-- What you should do --
Drop every picture, then transcribe the remaining data exactly.
Begin Data extract
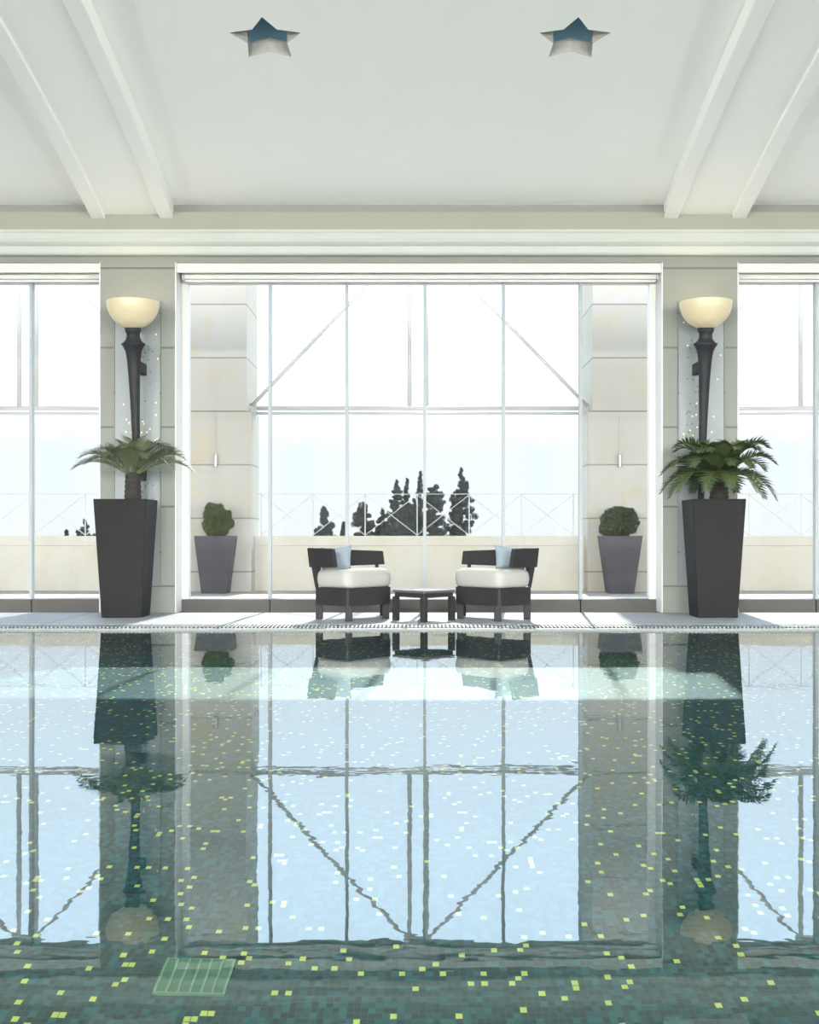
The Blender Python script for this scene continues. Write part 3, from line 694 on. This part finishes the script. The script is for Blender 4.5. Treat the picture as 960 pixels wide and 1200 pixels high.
# ------------------------------------------------------------------ hillside and trees
struct(MB().box(-400, 400, 19.4, 500, -3, -1.3).build('ground', M['ground']))
struct(MB().box(-60, 60, -60, YB-.5, -3, -.02).build('ground_near', M['terrace']))
TD = 85.0; sT = F_PX/TD
def conifer(px, base_w, top_y, label, seed, kind='cone', leaders=1):
    rn = random.Random(seed); x = (px-491)/sT; zt = CAM_Z+(628-top_y)/sT; z0 = -1.3; zf = .2; H = zt-zf; R = base_w/2/sT*1.12; Y0 = TD+(seed % 5)*2.4
    o = thing('conifer_tree', (x, Y0, z0), label, 'tree', 'trees beyond the terrace parapet')
    tr, fo = MB(), MB()
    specs = [(x, H, R, 0)] if leaders == 1 else [(x-R*.42, H*.9, R*.62, 0), (x+R*.38, H, R*.7, .3), (x, H*.62, R, -.2)]
    for lx, hz, Rl, dy in specs:
        yy = Y0+dy; tr.tube([(lx, yy, z0), (lx+.05, yy, zf+hz*.55), (lx, yy, zf+hz*.97)], [.16, .08, .015], 7)
        nb = int(12+hz*11)
        for k in range(nb):
            t_ = (k+rn.random())/nb
            if kind == 'column': prof = min(1, .75+.5*t_)*(1-t_**4)**.6
            elif kind == 'open': prof = (1-t_**1.5)
            else: prof = (1-t_)**.75
            rad = max(.05, Rl*prof*rn.uniform(.45, 1.0)); z = zf+t_*hz*.97; az = rn.uniform(0, 2*PI)
            ex = lx+math.cos(az)*rad; ey = yy+math.sin(az)*rad; up = .12 if kind != 'open' else .2
            tr.tube([(lx, yy, z-.1), (ex, ey, z+up*.5)], [.03, .01], 4)
            cr_ = min(.40, .09+.25*prof*min(1, Rl))*rn.uniform(.6, 1.1)*(.75 if kind == 'open' else 1)
            for q in ((.45, 1.0) if rad > .3 else (.8,)):
                cp = Vector((lx+(ex-lx)*q, yy+(ey-yy)*q, z+up*q*.4))
                for m_ in range(int(40+260*cr_)):
                    d_ = Vector((rn.gauss(0,1), rn.gauss(0,1), rn.gauss(0,.7))); d_ = d_/max(d_.length, .2)*cr_*rn.random()**.6
                    a = Vector((rn.gauss(0,1), rn.gauss(0,1), rn.gauss(0,1)+.5)).normalized(); b_ = a.orthogonal().normalized(); l = .10*rn.uniform(.6, 1.3)
                    pp = cp+d_; fo.add([pp-a*l, pp+b_*l*.45, pp+a*l, pp-b_*l*.45], [(0,1,2,3)])
    tr.build('trunk', M['bark'], o, fix=False); fo.build('foliage', M['pine'], o, fix=False)
conifer(377, 32, 592, 'small cone-shaped dark conifer, leftmost of those beyond the centre parapet', 31)
conifer(398, 12, 611, 'tiny conifer tip between the first two conifers from the left', 32)
conifer(419, 25, 585, 'narrow rounded conifer second from left beyond the centre parapet', 33, 'column')
conifer(444, 30, 592, 'low bushy grey-green tree at the left foot of the tall clump', 34, 'open')
conifer(465, 38, 562, 'open-branched pine at the middle of the tall clump', 35, 'open')
conifer(485, 36, 549, 'tallest feathery conifer of the middle clump behind the table', 36, 'open', 2)
conifer(510, 28, 563, 'dark columnar conifer right of the central window fin', 37, 'column')
conifer(545, 46, 540, 'tallest dark conifer, rightmost beyond the centre parapet', 38)
conifer(55, 26, 607, 'small dark treetop above the parapet in the left window', 39, 'open')
conifer(78, 8, 622, 'tiny shrub tip right of the treetop in the left window', 40, 'open')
End Data extract
-- Solution to this problem --
The Blender Python script for this scene continues. Write part 3, from line 694 on. This part finishes the script. The script is for Blender 4.5. Treat the picture as 960 pixels wide and 1200 pixels high.
# ------------------------------------------------------------------ hillside and trees
struct(MB().box(-400, 400, 19.4, 500, -3, -1.3).build('ground', M['ground']))
struct(MB().box(-60, 60, -60, YB-.5, -3, -.02).build('ground_near', M['terrace']))
TD = 85.0; sT = F_PX/TD
def conifer(px, base_w, top_y, label, seed, kind='cone', leaders=1):
    rn = random.Random(seed); x = (px-491)/sT; zt = CAM_Z+(628-top_y)/sT; z0 = -1.3; zf = .2; H = zt-zf; R = base_w/2/sT*1.12; Y0 = TD+(seed % 5)*2.4
    o = thing('conifer_tree', (x, Y0, z0), label, 'tree', 'trees beyond the terrace parapet')
    tr, fo = MB(), MB()
    specs = [(x, H, R, 0)] if leaders == 1 else [(x-R*.42, H*.9, R*.62, 0), (x+R*.38, H, R*.7, .3), (x, H*.62, R, -.2)]
    for lx, hz, Rl, dy in specs:
        yy = Y0+dy; tr.tube([(lx, yy, z0), (lx+.05, yy, zf+hz*.55), (lx, yy, zf+hz*.97)], [.16, .08, .015], 7)
        nb = int(12+hz*11)
        for k in range(nb):
            t_ = (k+rn.random())/nb
            if kind == 'column': prof = min(1, .75+.5*t_)*(1-t_**4)**.6
            elif kind == 'open': prof = (1-t_**1.5)
            else: prof = (1-t_)**.75
            rad = max(.05, Rl*prof*rn.uniform(.45, 1.0)); z = zf+t_*hz*.97; az = rn.uniform(0, 2*PI)
            ex = lx+math.cos(az)*rad; ey = yy+math.sin(az)*rad; up = .12 if kind != 'open' else .2
            tr.tube([(lx, yy, z-.1), (ex, ey, z+up*.5)], [.03, .01], 4)
            cr_ = min(.40, .09+.25*prof*min(1, Rl))*rn.uniform(.6, 1.1)*(.75 if kind == 'open' else 1)
            for q in ((.45, 1.0) if rad > .3 else (.8,)):
                cp = Vector((lx+(ex-lx)*q, yy+(ey-yy)*q, z+up*q*.4))
                for m_ in range(int(40+260*cr_)):
                    d_ = Vector((rn.gauss(0,1), rn.gauss(0,1), rn.gauss(0,.7))); d_ = d_/max(d_.length, .2)*cr_*rn.random()**.6
                    a = Vector((rn.gauss(0,1), rn.gauss(0,1), rn.gauss(0,1)+.5)).normalized(); b_ = a.orthogonal().normalized(); l = .10*rn.uniform(.6, 1.3)
                    pp = cp+d_; fo.add([pp-a*l, pp+b_*l*.45, pp+a*l, pp-b_*l*.45], [(0,1,2,3)])
    tr.build('trunk', M['bark'], o, fix=False); fo.build('foliage', M['pine'], o, fix=False)
conifer(377, 32, 592, 'small cone-shaped dark conifer, leftmost of those beyond the centre parapet', 31)
conifer(398, 12, 611, 'tiny conifer tip between the first two conifers from the left', 32)
conifer(419, 25, 585, 'narrow rounded conifer second from left beyond the centre parapet', 33, 'column')
conifer(444, 30, 592, 'low bushy grey-green tree at the left foot of the tall clump', 34, 'open')
conifer(465, 38, 562, 'open-branched pine at the middle of the tall clump', 35, 'open')
conifer(485, 36, 549, 'tallest feathery conifer of the middle clump behind the table', 36, 'open', 2)
conifer(510, 28, 563, 'dark columnar conifer right of the central window fin', 37, 'column')
conifer(545, 46, 540, 'tallest dark conifer, rightmost beyond the centre parapet', 38)
conifer(55, 26, 607, 'small dark treetop above the parapet in the left window', 39, 'open')
conifer(78, 8, 622, 'tiny shrub tip right of the treetop in the left window', 40, 'open')